Singapore: A man with intellectual disabilities was executed on Wednesday after a long campaign for clemency failed.
According to CNN, Nagaenthran K Dharmalingam, a 34-year-old Malaysian citizen with IQ level 69, convicted and sentenced to death in 2010 after being arrested in 2009 for bringing 42.7 grams (1.5 ounces) of heroin into Singapore.
“His brother is waiting to collect his body and take it back to their hometown, Ipoh in Malaysia,” Surendran said.
According to CNN, Dharmalingam’s case drew international attention — including from the United Nations, Malaysia’s Prime Minister Ismail Sabri Yaakob and British billionaire Richard Branson — who decried the court’s proceeding despite his intellectual disability.

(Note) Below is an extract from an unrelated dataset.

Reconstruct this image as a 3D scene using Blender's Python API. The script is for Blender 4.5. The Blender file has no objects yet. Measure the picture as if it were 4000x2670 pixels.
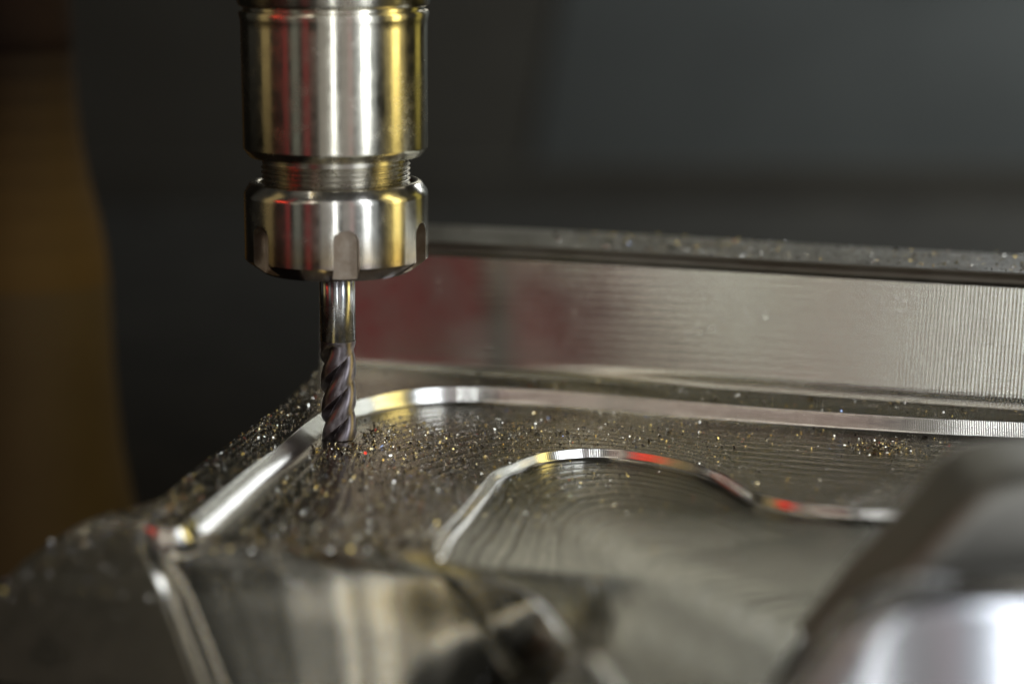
import bpy, bmesh, math, random
from mathutils import Vector, Matrix

random.seed(7)
MM = 0.001
R = math.radians
sc = bpy.context.scene
COL = sc.collection

# ------------------------------------------------------------------ camera
FPX, CXP, CYP = 10080.0, 2000.0, 1335.0          # focal length and centre in photo pixels
PITCH = R(10.5)
FWD = Vector((0, math.cos(PITCH), -math.sin(PITCH)))
UPV = Vector((0, math.sin(PITCH), math.cos(PITCH)))
RGT = Vector((1, 0, 0))
TIP_PX, TIP_D = (1325.0, 1712.0), 700.0           # the cutter tip is the world origin (mm)
CAM = -(RGT * ((TIP_PX[0] - CXP) / FPX * TIP_D) + UPV * (-(TIP_PX[1] - CYP) / FPX * TIP_D) + FWD * TIP_D)

cam_data = bpy.data.cameras.new('camera')
cam = bpy.data.objects.new('camera', cam_data)
COL.objects.link(cam)
cam.location = CAM * MM
cam.rotation_euler = (math.pi / 2 - PITCH, 0, 0)
cam_data.sensor_width = 36.0
cam_data.lens = FPX / 4000.0 * 36.0
cam_data.clip_start = 0.01
cam_data.clip_end = 50
cam_data.dof.use_dof = True
cam_data.dof.focus_distance = 0.692
cam_data.dof.aperture_fstop = 4.8
cam_data.dof.aperture_blades = 0
sc.camera = cam

# ------------------------------------------------------------------ projection helpers
def ray(px, py):
    return (FWD + RGT * ((px - CXP) / FPX) - UPV * ((py - CYP) / FPX)).normalized()

def on_z(px, py, z):
    d = ray(px, py)
    t = (z - CAM.z) / d.z
    return CAM + d * t

def on_y(px, py, y):
    d = ray(px, py)
    t = (y - CAM.y) / d.y
    return CAM + d * t

def proj(p):
    v = p - CAM
    dz = v.dot(FWD)
    return (CXP + FPX * v.dot(RGT) / dz, CYP - FPX * v.dot(UPV) / dz)

def z_axis(py):
    """height on the tool axis that shows at row py"""
    return on_y(CXP, py, 0).z

def r_axis(half_px, z):
    """radius of a turned shape whose half width shows as half_px at height z"""
    return half_px / FPX * (Vector((0, 0, z)) - CAM).dot(FWD)

A0, B0 = on_z(545, 2060, 0), on_z(1400, 2125, 0)
E_F = (B0 - A0); E_F.z = 0; E_F.normalize()
N_F = Vector((E_F.y, -E_F.x, 0))       # towards the camera
if N_F.y > 0: N_F = -N_F
BR, BA = 38.0, R(46)


# ------------------------------------------------------------------ world, lamps, exposure
world = bpy.data.worlds.new('World')
sc.world = world
world.use_nodes = True
bg = world.node_tree.nodes['Background']
bg.inputs[0].default_value = (0.92, 0.90, 0.80, 1)
bg.inputs[1].default_value = 0.03

def lamp(name, az, el, dist, w, h, rad, colr, roll=0.0, target=(0, 0, 30)):
    """A rectangular lamp seen from the tool at azimuth az (0 = camera side, + = right) and elevation el;
    w, h in mm, rad = radiance."""
    L = bpy.data.lights.new(name, 'AREA')
    L.shape = 'RECTANGLE'
    L.size, L.size_y = w * MM, h * MM
    L.energy = rad * math.pi * w * h * MM * MM
    L.color = colr
    o = bpy.data.objects.new(name, L)
    COL.objects.link(o)
    a, e = R(az), R(el)
    d = Vector((math.sin(a) * math.cos(e), -math.cos(a) * math.cos(e), math.sin(e)))
    T = Vector(target)
    o.location = (T + d * dist) * MM
    q = (-d).to_track_quat('-Z', 'Y')
    o.rotation_mode = 'QUATERNION'
    from mathutils import Quaternion
    o.rotation_quaternion = q @ Quaternion((0, 0, 1), R(roll))
    return o

WHITE = (0.93, 0.97, 1.0)
def bar_lamp(name, p1, p2, width, rad, colr, target=(10, -130, -20)):
    """a tube-like lamp between two points (mm), facing the target"""
    p1, p2, T = Vector(p1), Vector(p2), Vector(target)
    c, ax = (p1 + p2) / 2, (p2 - p1)
    L = bpy.data.lights.new(name, 'AREA')
    L.shape = 'RECTANGLE'
    L.size, L.size_y = width * MM, ax.length * MM
    L.energy = rad * math.pi * width * ax.length * MM * MM
    L.color = colr
    o = bpy.data.objects.new(name, L)
    COL.objects.link(o)
    y = ax.normalized()
    z = (c - T); z = (z - y * z.dot(y)).normalized()
    x = y.cross(z)
    o.matrix_world = Matrix.Translation(c * MM) @ Matrix((x, y, z)).transposed().to_4x4()
    return o

# upright lights from left to right; coloured and grey ones stand in for unseen panels
UE, UH = 6, 1900
lamp('fill_amber', -88, UE, 1200, 320, UH, 0.28, (1.0, 0.76, 0.32))  # added light in place of a brown-yellow panel out of view
lamp('fill_red', -58, UE, 1200, 130, UH, 0.17, (1.0, 0.05, 0.07))  # added in place of a red post, for the holder's red stripe
lamp('fill_grey_left', -45, UE, 1300, 210, UH, 0.13, (0.92, 1.0, 0.88))  # stands in for a grey panel, added for the holder's reflection
lamp('fill_red_inner', -31, UE, 1300, 150, UH, 0.17, (1.0, 0.05, 0.08))  # second added red light, standing for an unseen red post
lamp('fill_grey', -9, UE, 1500, 380, UH, 0.26, (1.0, 0.96, 0.92))  # added dim light in place of a grey panel behind the camera
lamp('lamp_tube_white', 2.5, UE, 1500, 55, UH, 10.0, WHITE)
lamp('fill_grey_right', 19, UE, 1500, 420, UH, 0.28, (0.98, 0.94, 0.92))  # another added panel light, right of the camera
lamp('lamp_window_white', 42, UE, 1300, 190, UH, 8.0, (0.86, 0.92, 1.0))
lamp('fill_window_halo', 42, UE, 1500, 760, UH, 0.40, (0.84, 0.93, 1.0))  # wide dim glow added round the window light
lamp('fill_yellow', 84, UE, 1200, 250, UH, 3.3, (1.0, 0.80, 0.27))  # added in place of a lit yellow door out of view
lamp('fill_yellow_halo', 84, UE, 1300, 760, UH, 0.42, (1.0, 0.83, 0.36))  # broad dim glow added round the yellow
lamp('fill_yellow_dim', 128, 0, 1200, 260, 1000, 0.40, (1.0, 0.84, 0.2))  # added dim light for an unseen yellow surface behind right
# higher lights, most added to brighten or tint one surface
lamp('fill_front_strip', -27, 28, 1600, 50, 300, 7.0, (1.0, 0.97, 0.88))  # added narrow light so the wall's ripples glint
lamp('fill_front_soft', -29, 28, 1650, 520, 400, 0.50, (1.0, 0.96, 0.78))  # added broad light that brightens the back wall
lamp('fill_front_warm', -49, 11, 1600, 300, 260, 0.30, (1.0, 0.92, 0.72))  # added to warm the middle of the wall's reflection
lamp('fill_front_red', -22, 0, 1600, 190, 150, 0.30, (1.0, 0.45, 0.36))  # added to redden the wall's left end
lamp('fill_pink', 23, UE, 1450, 60, UH, 0.35, (1.0, 0.35, 0.45))  # thin pink light added for a reflected stripe
lamp('fill_upper_red', -68, 15, 1200, 300, 130, 2.3, (1.0, 0.05, 0.02))  # added for red glints on the inner step's bends
lamp('fill_step_soft', -35, 17, 1600, 260, 110, 0.8, (1.0, 0.92, 0.8))  # added to turn the right step's reflection beige
lamp('fill_back_high', -172, 48, 1100, 700, 560, 0.17, (1.0, 0.97, 0.88))  # added to lighten the bend of the front face
lamp('lamp_back_right', 152, 20, 1100, 280, 180, 4.5, WHITE)
lamp('lamp_back_soft', 171, 14.5, 1050, 320, 130, 1.35, (1.0, 0.97, 0.82))
lamp('fill_side_high', 134, 44, 1000, 200, 200, 1.0, (1.0, 0.92, 0.74))  # added to brighten the step on the front slope
lamp('fill_overhead_soft', -62, 62, 1100, 420, 420, 0.08, (1.0, 0.98, 0.90))  # added for base brightness on the front slope
bar_lamp('lamp_overhead_white', (-115, 340, 700), (-318, -415, 700), 8, 6.0, WHITE)
bar_lamp('lamp_overhead_yellow', (-98, 340, 700), (-300, -400, 700), 7, 4.5, (1.0, 0.72, 0.22))
lamp('fill_background', 25, 25, 300, 260, 260, 95.0, (0.90, 0.99, 1.0), target=(560, 1245, 330))  # added out of view to brighten the back wall at right

sc.view_settings.view_transform = 'Standard'
sc.view_settings.look = 'None'
sc.view_settings.exposure = 0.12
sc.view_settings.gamma = 1.0
sc.view_settings.use_curve_mapping = False
sc.render.engine = 'CYCLES'
sc.cycles.use_denoising = True
sc.cycles.sample_clamp_indirect = 6.0
sc.cycles.max_bounces = 8
sc.cycles.glossy_bounces = 6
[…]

However, a Singapore court rejected the legal challenge by Dharmalingam’s mother. CNN quoted anti-death penalty group Reprieve as saying that Dharmalingam’s “name will go down in history as the victim of a tragic miscarriage of justice.”
“Hanging an intellectually disabled, mentally unwell man because he was coerced into carrying less than three tablespoons of diamorphine is unjustifiable and a flagrant violation of international laws that Singapore has chosen to sign up to,” Reprieve director Maya Foa said in a statement.
“Nagen’s last days were spent, like much of the last decade, in the torturous isolation of solitary confinement. He had to seek the court’s permission to hold his family’s hands one final time yesterday. Our thoughts are with Nagen’s family, who never stopped fighting for him; their pain is unimaginable.”